A career in coaching

For Vogelpohl, no performance in her glorious WSU career was more gritty than last year’s NCAA Tournament game against Texas A&M when she played with a broken right wrist suffered just a few days earlier.

The Raiders lost that game and a couple of weeks later she was taking part in the Women’s Basketball Coaches Association (WBCA) initiative called “So You Want To Be A Coach”

The selective program helps college athletes whose eligibility is done to become a coach. Candidates who are nominated by their head coaches write a statement about themselves and also do a video.

“I sort of just looked at my life,” Vogelpohl said. “I looked at the little girl who loved basketball and I wanted to be that type of coach for that type of girl. I wanted to give back to that type of player and that’s what I’m trying to do now.”
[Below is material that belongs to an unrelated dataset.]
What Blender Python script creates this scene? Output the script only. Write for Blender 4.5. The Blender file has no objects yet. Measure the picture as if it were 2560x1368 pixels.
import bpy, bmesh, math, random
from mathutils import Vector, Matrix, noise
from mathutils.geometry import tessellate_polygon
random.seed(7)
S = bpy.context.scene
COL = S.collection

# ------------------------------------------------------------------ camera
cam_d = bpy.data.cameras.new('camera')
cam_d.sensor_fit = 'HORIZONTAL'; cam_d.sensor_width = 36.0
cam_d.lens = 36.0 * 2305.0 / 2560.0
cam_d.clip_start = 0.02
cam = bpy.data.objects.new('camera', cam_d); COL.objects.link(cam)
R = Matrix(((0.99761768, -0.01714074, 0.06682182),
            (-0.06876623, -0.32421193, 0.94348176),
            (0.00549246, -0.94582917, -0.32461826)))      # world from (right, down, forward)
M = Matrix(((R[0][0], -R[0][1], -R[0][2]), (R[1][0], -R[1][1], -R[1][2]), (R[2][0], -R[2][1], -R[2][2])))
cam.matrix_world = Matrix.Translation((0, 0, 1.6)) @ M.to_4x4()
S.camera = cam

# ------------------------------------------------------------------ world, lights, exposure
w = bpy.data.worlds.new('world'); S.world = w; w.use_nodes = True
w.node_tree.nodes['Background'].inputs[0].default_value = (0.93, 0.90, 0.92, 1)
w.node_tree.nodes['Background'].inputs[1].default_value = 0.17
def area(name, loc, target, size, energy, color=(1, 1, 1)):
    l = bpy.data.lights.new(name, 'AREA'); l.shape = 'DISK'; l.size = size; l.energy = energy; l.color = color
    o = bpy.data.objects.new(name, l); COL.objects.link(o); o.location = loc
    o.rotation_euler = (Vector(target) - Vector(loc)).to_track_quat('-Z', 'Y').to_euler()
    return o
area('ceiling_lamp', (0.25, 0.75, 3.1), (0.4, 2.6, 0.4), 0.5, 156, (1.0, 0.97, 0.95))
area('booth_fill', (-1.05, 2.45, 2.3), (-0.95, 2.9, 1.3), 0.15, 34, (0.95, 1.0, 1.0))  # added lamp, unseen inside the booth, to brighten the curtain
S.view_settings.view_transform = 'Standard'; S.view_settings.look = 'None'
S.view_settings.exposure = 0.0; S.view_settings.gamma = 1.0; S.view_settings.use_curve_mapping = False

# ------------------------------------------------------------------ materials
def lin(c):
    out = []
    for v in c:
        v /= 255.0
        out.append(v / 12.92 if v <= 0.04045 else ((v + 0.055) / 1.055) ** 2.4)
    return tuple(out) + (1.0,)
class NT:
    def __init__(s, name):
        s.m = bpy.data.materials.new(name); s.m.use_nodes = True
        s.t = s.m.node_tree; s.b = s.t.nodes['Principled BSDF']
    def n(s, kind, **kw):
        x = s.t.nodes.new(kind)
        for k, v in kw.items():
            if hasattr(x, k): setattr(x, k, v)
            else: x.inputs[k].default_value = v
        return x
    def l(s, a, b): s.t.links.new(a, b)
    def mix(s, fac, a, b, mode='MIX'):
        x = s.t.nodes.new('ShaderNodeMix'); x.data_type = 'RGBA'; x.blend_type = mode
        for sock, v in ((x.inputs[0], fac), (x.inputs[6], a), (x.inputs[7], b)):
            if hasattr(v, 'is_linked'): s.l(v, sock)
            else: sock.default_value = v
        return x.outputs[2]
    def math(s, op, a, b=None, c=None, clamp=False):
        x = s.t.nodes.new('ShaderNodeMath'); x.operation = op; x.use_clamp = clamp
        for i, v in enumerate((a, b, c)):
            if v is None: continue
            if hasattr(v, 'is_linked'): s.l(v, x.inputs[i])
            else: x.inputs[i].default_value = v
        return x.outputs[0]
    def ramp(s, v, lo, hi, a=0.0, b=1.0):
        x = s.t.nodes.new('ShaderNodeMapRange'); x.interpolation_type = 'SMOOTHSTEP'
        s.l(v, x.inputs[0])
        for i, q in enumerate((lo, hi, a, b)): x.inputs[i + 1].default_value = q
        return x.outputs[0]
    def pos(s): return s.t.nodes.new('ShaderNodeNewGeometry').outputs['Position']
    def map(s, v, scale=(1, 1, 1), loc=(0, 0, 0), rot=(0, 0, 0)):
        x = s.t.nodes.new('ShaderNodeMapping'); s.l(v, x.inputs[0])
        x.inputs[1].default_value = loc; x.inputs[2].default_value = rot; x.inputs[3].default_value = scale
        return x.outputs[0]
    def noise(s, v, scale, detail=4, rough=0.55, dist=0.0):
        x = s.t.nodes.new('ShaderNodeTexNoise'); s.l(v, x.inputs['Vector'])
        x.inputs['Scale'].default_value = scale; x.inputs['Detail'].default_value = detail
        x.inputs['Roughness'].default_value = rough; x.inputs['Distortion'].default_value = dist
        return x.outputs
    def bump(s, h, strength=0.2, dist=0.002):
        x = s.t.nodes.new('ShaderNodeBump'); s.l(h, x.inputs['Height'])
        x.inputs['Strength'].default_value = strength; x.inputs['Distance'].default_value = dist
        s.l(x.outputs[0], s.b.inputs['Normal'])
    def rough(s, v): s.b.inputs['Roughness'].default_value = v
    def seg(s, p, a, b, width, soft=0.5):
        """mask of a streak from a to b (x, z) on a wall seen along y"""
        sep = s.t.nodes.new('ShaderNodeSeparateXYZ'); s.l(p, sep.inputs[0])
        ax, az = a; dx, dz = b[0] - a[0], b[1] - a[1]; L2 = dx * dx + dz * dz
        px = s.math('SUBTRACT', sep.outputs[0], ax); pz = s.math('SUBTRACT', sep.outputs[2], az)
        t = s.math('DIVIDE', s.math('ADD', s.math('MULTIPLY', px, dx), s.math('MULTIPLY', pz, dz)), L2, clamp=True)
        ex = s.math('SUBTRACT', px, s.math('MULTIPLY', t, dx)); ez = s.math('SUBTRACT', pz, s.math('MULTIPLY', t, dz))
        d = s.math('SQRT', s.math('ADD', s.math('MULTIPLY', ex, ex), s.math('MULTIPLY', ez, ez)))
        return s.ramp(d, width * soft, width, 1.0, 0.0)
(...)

Wampler said she turned down some opportunities to be a graduate assistant with NCAA Division I programs because she wanted to have more responsibilities and was able to do that at Thomas More where she’s a full-time assistant on Jeff Hans’ staff.

“The other night her team beat the No. 12 team in the nation (Lindsey Wilson, 74-56) and that was her scout,” Wampler said. “The team is undefeated this season with the scouting reports she’s put together.”

He said she’s a boon to his basketball, as well:

“If things aren’t going well for me, we’ll work out. She’s probably a harder worker than I am. I want to be like her because she just makes me better.

“She’s just a caring, giving person. You see it when she coaches her players and you see it when she comes to our games.

“Sometimes she just freaks out cheering. When we played at IUPUI she was the loudest fan in the building. When I hit my first three, I blew her a kiss actually.”

And with that in mind, Wampler headed from the interview area Friday night and went back to the court where Vogelpohl waited for him.

When he got to her, the first thing he did was give her a kiss.

And when they left arm in arm, you knew at least one coach from northern Kentucky had enjoyed this night.